Trente-trois grandes routes sortent de Washington, comme autrefois les voies romaines partoient de Rome, et aboutissent, en se partageant, à la circonférence des États-Unis. Ainsi on va de Washington à Dover, dans la Delaware ; de Washington à la Providence, dans le Rhode-lsland ; de Washington à Robbinstown, dans le district du Maine, frontière des États britanniques au nord ; de Washington à Concorde ; de Washington à Montpellier, dans le Connecticut ; de Washington à Albany, et de là à Montréal et à Québec ; de Washington au Havre de Sackets, sur le lac Ontario ; de Washington à la chute et au fort de Niagara ; de Washington, par Pittsbourg, au détroit et à Michilimakinac, sur le lac Érié ; de Washington, par Saint-Louis sur le Mississipi, à Councile-Bluffs du Missouri ; de Washington à la Nouvelle-Orléans et à l’embouchure du Mississipi ; de Washington aux Natchez ; de Washington à Charlestown, à Savannah et à Saint-Augustin, le tout formant une circulation intérieure de routes de vingt-cinq mille sept cent quarante-sept milles.

On voit, par les points où se lient ces routes, qu’elles parcourent des lieux naguère sauvages, aujourd’hui cultivés et habités. Sur un grand nombre de ces routes, les postes sont montées : des voitures publiques vous conduisent d’un lieu à l’autre à des prix modérés. On prend la diligence pour l’Ohio ou pour la chute de Niagara, comme, de mon temps, on prenoit un guide ou un interprète indien. Des chemins de communication s’embranchent aux voies principales, et sont également pourvus de moyens de transport. Ces moyens sont presque toujours doubles ; car des lacs et des rivières se trouvant partout, on peut voyager en bateaux à rames et à voiles, ou sur des bateaux à vapeur.

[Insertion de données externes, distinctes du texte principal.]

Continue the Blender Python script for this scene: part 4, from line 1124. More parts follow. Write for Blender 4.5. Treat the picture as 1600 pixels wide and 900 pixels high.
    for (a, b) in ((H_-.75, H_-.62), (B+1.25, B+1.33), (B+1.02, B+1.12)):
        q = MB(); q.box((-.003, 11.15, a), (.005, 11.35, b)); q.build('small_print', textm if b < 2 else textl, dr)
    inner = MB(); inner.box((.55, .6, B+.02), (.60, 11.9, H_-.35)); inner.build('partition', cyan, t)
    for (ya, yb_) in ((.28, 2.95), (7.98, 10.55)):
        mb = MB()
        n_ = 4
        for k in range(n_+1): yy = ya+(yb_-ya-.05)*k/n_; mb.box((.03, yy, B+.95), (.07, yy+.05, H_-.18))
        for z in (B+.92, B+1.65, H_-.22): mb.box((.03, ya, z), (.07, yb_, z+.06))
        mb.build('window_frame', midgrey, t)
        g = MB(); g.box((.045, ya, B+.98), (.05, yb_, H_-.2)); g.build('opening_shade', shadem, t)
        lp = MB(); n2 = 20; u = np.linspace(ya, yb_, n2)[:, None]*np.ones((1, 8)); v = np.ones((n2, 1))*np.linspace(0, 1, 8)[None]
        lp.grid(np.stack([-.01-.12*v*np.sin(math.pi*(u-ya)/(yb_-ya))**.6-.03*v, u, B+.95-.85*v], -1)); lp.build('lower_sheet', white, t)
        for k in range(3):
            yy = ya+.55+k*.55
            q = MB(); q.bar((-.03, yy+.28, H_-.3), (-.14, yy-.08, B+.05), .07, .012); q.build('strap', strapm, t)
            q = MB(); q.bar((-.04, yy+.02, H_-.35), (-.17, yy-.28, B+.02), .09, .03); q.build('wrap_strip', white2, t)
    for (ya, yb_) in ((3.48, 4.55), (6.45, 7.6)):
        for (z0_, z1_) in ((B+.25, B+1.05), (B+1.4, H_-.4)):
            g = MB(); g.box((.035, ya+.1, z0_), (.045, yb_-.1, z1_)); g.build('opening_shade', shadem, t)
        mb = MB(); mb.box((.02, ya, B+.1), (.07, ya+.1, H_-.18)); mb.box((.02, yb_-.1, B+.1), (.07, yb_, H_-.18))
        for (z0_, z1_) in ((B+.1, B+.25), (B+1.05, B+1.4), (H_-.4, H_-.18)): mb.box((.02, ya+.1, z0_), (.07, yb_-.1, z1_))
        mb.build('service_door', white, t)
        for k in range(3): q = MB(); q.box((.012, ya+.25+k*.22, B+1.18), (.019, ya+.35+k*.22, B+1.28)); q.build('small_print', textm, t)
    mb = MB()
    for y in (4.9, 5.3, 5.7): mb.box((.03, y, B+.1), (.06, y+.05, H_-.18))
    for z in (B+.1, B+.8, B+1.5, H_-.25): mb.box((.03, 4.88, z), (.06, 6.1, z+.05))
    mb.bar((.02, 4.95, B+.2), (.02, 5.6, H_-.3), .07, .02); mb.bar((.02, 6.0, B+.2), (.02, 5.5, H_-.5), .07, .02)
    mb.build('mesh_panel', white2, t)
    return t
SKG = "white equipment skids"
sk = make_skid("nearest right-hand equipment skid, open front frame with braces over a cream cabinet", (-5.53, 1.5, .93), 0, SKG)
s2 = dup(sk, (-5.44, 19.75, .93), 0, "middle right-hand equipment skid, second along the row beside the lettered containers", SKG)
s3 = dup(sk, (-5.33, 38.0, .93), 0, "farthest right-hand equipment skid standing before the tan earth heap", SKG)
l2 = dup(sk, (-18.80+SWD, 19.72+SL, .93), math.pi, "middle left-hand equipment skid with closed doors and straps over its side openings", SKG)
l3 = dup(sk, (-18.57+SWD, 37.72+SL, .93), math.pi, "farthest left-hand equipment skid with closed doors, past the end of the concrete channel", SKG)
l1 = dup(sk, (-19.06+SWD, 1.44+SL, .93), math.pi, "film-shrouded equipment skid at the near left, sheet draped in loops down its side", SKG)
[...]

Des embarcations de cette dernière espèce font des passages réguliers de Boston et de New-York à la Nouvelle-Orléans ; elles sont pareillement établies sur le lac du Canada, l’Ontario, l’Érié, le Michigan, le Champlain, sur ces lacs où l’on voyoit à peine il y a trente ans quelques pirogues de sauvages, et où des vaisseaux de ligne se livrent maintenant des combats.